Opekkha: A Long Wait in Uncertainty | The Daily Star
12:00 AM, January 07, 2011 / LAST MODIFIED: 12:00 AM, January 07, 2011

Review

Opekkha: A Long Wait in Uncertainty


Other than focusing on terrorism, the director tries to explore how a seemingly bright individual becomes the prey of an antisocial organisation.

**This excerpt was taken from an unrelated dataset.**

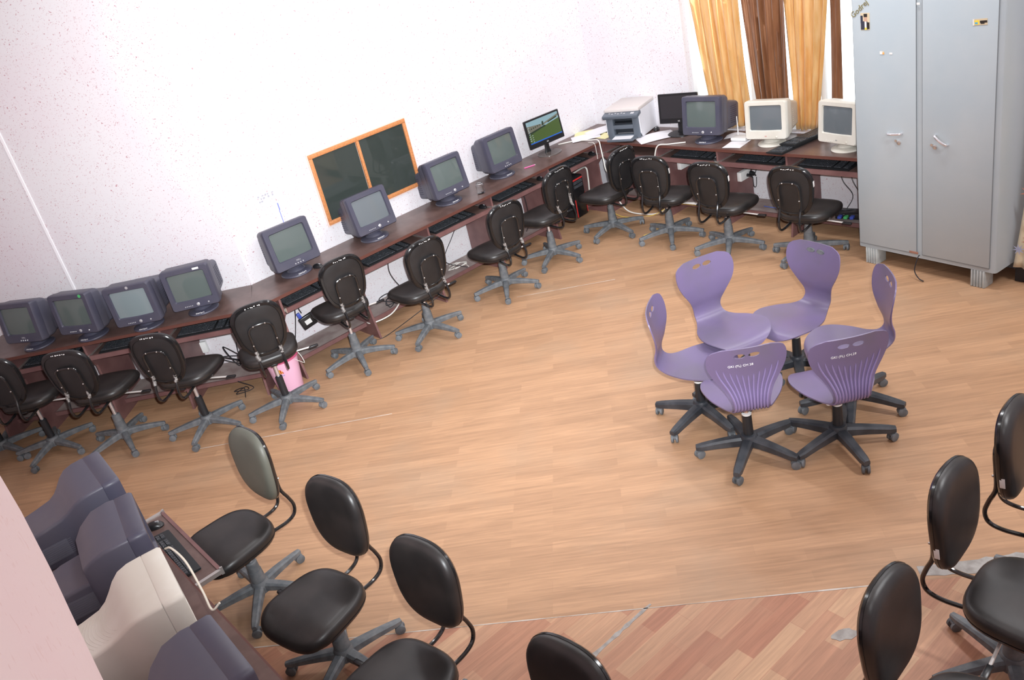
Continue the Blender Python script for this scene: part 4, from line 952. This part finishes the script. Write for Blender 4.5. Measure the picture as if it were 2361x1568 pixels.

A grandmother's monotonous days at her remote village is marked by counting moments to her only grandson's visit. The grandson, Raibul, lives in the city and harbours the ambition of becoming a singer. The grandmother's frustration turns into urgency, when she talks to someone visiting from the city, thinking that her grandson might know him. Her repeated requests to a neighbour to write a letter to Rabiul also indicates her yearning to see her only family member.
But fate has something else in store for Raibul's grandmother, who suffers a short term memory loss: she fails to recall that her beloved grandson died a few days ago in a terrorist bomb blast.
This is the opening sequence of Abu Sayeed's sixth feature film “Opekkha”. Although the first few minutes of the film circle around Rabiul and his grandmother, as the camera rolls it becomes apparent that Rabiul is not the protagonist; rather “Opekkha” is the story of his slayer Ranju, who transforms from a polite and gentle individual into the bomb-expert of a militant group. Nevertheless, Rabiul's shadowy presence remains till the end of the film.
Sayeed's film highlights the burning and sensitive contemporary issue of terrorism in the name of religion. Other than focusing on terrorism in a broader way, the director tries to explore how a seemingly bright individual like Ranju becomes the prey of an antisocial organisation. The filmmaker also strives to portray the after-effects of the bomb blast on the victim's family.
While, the film does not reveal how Ranju got acquainted with the militant group, it seems apparent that his blind belief in religion was the reason. When one of his comrades argues with the leader that terrorism or killing of innocent people is not the core aspect of their religion, Ranju demonstrates his indifference. Despite starting off as a rational individual, Ranju never disagrees with his leader.
Sayeed shot the film in digital format [his previous films are in 35mm] which does not produce the best output. In some scenes the images look hazy.
“Opekkha” also falls short in establishing the connection between the two main characters -- Rabiul and Ranju. It takes the viewer quite a long time to understand that Ranju is to be blamed for Rabiul's death. The story suddenly takes u-turn, when law enforcers show up at Ranju's home one night and inform the family about Ranju's role in Rabiul's death.
After the initial confusion, the film picks up and gets better. The film continues with two parallel stories, zooming in on Ranju and Rabiul.
Perhaps, the filmmaker decided to call the film “Opekkha” to denote a hope: waiting for a day when bright young individuals like Rabiul won't be victims of terrorist attacks, nor those with potentials like Ranju become parts of terrorist groups.
Sayeed also beautifully depicts another meaning of 'Opekkha' in his film, with Raibul's grandmother anxiously awaiting for his arrival and Ranju's parents waiting for their son. While the grandmother's wait remains in vain, Ranju's father becomes desperate to bring his son back from the dark world.
Neither the parents' nor the grandmother's wait ends, as the film leads the audience to an uncertain destination with no hope or prediction.
“Opekkha” was released on December 31, 2010 in Dhaka and Rajshahi. It features Tinu Karim, Ujjal Mahmud, Mirana Zaman and Jayanta Chattopadhyay in central roles. Sayeed has also written the story and script of the film.